[Given data]

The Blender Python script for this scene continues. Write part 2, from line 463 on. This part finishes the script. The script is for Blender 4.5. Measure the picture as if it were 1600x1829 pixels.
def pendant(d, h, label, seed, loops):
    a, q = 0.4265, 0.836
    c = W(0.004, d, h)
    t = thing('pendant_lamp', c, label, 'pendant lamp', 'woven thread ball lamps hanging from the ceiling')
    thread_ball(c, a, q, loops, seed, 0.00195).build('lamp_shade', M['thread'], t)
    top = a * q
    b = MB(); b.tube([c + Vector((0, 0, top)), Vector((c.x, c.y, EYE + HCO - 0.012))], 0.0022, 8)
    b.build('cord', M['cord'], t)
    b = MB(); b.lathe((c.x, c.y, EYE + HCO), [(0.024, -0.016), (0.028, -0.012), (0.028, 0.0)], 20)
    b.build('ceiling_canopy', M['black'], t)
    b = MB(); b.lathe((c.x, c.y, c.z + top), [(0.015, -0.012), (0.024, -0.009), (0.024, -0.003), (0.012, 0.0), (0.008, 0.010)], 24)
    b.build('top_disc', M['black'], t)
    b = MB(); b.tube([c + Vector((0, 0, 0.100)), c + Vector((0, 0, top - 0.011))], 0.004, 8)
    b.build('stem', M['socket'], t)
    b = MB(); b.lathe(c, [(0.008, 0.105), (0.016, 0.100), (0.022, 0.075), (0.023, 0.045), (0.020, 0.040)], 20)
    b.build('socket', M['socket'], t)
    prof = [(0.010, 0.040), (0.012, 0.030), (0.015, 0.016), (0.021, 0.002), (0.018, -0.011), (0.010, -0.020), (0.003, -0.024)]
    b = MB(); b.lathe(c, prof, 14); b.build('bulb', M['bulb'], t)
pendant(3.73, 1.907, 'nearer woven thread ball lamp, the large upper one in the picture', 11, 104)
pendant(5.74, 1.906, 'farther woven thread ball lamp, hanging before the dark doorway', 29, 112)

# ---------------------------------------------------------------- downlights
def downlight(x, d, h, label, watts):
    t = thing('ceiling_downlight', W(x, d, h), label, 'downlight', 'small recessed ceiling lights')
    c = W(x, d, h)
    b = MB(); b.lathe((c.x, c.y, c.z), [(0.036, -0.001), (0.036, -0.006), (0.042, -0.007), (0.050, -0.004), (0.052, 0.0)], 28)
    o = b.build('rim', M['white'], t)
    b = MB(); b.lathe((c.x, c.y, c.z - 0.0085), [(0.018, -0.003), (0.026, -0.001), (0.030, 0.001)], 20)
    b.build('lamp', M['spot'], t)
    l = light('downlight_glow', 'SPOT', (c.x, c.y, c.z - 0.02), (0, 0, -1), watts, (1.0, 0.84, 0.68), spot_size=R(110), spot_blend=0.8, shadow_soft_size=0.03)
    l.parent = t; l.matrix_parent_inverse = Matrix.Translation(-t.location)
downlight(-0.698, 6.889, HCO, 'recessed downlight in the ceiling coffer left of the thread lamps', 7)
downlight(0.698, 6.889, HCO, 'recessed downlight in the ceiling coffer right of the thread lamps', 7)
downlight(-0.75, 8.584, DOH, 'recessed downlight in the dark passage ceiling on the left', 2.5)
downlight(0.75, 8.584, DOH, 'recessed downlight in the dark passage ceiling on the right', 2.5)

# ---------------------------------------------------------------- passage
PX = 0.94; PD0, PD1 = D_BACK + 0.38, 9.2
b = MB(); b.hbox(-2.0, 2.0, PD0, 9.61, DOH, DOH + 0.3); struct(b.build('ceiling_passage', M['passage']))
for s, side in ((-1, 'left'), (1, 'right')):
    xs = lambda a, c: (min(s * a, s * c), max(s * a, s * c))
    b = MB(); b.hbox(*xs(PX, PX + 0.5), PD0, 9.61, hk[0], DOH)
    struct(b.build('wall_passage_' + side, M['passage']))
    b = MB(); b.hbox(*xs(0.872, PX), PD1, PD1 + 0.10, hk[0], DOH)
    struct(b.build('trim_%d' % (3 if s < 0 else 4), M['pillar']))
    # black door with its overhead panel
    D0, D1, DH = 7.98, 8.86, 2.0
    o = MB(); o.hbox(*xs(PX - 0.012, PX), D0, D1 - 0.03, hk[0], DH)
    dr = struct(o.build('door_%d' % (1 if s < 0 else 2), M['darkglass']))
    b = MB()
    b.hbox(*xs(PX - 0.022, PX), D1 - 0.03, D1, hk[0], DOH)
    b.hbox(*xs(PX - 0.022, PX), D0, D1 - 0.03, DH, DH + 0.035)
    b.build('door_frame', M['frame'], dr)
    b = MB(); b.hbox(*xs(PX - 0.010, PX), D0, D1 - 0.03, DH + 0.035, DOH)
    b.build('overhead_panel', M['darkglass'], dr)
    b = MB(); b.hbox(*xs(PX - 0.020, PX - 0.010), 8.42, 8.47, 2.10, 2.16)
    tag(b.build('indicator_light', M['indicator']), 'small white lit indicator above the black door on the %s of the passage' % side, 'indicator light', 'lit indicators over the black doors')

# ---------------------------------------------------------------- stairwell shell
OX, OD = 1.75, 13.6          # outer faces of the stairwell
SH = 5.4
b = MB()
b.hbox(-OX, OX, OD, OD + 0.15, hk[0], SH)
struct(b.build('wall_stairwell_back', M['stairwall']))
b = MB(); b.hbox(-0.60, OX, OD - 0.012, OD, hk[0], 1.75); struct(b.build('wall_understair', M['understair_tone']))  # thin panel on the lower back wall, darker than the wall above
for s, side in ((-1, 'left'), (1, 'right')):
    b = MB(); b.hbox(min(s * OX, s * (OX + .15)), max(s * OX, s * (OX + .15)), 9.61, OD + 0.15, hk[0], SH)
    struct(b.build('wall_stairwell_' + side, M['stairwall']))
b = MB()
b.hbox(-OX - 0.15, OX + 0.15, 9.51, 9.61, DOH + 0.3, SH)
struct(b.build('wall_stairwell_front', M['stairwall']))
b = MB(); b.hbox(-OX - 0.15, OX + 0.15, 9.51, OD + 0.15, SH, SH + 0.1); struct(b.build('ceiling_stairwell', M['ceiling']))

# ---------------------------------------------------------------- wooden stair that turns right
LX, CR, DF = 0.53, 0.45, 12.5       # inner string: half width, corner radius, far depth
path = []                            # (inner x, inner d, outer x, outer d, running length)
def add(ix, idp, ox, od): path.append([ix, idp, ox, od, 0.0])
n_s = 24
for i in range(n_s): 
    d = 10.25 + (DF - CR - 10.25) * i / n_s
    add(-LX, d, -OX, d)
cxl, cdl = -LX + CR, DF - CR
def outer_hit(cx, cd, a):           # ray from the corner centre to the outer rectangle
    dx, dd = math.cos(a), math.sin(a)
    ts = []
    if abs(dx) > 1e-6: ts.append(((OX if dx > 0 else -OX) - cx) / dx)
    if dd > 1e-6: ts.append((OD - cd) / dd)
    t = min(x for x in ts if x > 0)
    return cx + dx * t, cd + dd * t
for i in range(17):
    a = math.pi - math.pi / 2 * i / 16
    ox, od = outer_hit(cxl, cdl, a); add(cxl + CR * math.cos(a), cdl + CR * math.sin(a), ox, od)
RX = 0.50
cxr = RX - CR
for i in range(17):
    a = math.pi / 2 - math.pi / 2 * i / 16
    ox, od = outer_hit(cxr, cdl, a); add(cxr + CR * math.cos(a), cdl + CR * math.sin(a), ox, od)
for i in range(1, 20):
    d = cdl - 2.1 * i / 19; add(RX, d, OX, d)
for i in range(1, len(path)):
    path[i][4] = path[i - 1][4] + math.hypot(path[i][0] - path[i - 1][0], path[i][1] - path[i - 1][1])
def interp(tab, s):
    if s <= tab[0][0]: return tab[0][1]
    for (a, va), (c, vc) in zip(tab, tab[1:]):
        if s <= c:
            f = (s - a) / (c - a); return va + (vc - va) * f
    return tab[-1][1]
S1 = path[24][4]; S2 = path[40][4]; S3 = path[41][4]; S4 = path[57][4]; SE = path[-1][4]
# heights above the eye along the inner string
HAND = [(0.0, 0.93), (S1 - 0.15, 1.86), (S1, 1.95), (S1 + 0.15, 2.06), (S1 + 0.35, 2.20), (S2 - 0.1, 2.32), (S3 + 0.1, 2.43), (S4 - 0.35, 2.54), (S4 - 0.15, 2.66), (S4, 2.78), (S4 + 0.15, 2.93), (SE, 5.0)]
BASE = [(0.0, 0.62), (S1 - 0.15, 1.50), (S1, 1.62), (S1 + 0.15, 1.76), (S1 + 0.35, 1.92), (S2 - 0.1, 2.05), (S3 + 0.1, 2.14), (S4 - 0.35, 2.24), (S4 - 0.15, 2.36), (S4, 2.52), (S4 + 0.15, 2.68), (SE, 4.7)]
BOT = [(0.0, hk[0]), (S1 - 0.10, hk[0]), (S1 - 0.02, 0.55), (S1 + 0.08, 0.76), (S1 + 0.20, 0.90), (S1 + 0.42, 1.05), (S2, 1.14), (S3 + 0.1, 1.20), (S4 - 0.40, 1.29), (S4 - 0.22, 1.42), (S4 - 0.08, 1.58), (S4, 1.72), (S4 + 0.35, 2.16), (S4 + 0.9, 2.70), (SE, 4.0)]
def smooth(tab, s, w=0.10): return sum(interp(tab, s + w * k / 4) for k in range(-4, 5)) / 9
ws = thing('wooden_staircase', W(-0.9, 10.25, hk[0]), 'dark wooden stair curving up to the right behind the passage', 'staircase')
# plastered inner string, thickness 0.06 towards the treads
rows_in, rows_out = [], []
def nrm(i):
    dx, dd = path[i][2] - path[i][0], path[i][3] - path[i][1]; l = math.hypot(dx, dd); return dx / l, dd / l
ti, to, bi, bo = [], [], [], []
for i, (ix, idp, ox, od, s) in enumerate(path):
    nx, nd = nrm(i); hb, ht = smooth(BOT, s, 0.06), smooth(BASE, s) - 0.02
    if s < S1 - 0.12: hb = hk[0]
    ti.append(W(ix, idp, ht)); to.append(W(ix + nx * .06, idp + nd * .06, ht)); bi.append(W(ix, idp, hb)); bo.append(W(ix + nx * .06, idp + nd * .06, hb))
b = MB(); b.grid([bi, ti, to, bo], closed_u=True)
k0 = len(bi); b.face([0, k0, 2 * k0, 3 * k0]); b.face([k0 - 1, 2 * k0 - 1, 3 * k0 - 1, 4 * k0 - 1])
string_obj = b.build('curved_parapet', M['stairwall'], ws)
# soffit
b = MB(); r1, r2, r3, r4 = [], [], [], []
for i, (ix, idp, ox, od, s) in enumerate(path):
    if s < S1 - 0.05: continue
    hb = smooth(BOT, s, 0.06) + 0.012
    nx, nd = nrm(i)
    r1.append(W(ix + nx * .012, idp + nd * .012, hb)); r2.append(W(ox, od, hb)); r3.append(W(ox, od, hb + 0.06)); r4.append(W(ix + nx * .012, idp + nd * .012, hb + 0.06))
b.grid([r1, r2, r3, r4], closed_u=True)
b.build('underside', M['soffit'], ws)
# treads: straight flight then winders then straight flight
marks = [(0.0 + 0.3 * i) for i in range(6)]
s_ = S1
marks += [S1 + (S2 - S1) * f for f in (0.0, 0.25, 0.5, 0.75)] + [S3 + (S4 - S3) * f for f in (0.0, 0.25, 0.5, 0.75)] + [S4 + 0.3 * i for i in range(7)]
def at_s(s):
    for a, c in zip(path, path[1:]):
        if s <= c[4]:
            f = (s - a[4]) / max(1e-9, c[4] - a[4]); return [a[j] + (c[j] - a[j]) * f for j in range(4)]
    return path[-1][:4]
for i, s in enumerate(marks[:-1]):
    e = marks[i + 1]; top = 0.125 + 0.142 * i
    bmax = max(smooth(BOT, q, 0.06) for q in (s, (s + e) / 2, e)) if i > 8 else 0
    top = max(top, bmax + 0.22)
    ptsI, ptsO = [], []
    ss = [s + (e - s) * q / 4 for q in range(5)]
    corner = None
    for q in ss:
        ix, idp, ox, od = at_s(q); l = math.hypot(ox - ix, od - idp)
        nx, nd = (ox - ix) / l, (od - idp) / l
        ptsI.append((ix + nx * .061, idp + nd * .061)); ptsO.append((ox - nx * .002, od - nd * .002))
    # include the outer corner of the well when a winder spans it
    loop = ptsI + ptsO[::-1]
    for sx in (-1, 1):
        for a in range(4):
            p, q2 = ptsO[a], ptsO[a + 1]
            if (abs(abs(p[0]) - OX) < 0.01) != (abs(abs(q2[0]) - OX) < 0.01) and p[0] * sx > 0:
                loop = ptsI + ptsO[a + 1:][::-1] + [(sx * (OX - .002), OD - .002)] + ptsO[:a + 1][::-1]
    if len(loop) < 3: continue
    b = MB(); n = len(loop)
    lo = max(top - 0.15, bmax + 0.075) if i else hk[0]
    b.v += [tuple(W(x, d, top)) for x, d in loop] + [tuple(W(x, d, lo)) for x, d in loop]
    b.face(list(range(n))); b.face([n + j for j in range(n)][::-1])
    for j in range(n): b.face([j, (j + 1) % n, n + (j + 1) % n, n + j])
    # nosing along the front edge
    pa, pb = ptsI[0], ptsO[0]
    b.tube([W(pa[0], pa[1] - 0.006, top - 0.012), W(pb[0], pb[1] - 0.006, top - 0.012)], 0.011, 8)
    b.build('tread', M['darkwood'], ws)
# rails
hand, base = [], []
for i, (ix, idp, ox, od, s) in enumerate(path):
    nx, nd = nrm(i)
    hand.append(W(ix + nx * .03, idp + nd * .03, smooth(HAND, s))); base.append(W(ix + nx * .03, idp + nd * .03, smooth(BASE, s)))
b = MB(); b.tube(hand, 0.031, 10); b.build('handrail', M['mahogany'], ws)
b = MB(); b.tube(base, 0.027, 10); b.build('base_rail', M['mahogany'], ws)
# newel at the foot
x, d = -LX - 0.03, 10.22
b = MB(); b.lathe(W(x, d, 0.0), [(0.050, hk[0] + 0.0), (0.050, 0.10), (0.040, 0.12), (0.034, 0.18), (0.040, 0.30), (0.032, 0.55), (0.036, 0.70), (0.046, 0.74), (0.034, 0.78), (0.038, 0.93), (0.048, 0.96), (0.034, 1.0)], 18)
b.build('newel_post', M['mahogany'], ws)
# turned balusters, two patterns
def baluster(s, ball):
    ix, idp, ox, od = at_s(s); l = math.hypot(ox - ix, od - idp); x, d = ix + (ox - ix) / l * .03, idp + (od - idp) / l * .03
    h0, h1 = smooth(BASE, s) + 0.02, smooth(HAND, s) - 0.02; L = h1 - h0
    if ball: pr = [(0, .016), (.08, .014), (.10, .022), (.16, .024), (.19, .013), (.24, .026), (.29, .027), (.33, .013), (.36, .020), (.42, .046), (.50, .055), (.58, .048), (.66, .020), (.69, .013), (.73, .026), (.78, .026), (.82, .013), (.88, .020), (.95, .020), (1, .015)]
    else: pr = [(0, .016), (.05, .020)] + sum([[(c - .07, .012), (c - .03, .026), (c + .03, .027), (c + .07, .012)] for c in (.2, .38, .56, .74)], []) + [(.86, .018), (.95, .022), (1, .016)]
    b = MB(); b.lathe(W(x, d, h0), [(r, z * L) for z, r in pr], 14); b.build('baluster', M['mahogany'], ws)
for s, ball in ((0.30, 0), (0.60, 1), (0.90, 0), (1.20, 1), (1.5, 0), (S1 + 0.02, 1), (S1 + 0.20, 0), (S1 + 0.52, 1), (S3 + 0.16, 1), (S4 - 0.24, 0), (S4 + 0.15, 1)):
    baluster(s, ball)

[Problem to solve] In the listing above, locate the line containing "r1.append(W(ix + nx" and the line containing "b.grid([r1, r2, r3, r4], closed_u=True)". Transcribe those two lines and everything between them, exactly as written.

[Reply to the task]
    r1.append(W(ix + nx * .012, idp + nd * .012, hb)); r2.append(W(ox, od, hb)); r3.append(W(ox, od, hb + 0.06)); r4.append(W(ix + nx * .012, idp + nd * .012, hb + 0.06))
b.grid([r1, r2, r3, r4], closed_u=True)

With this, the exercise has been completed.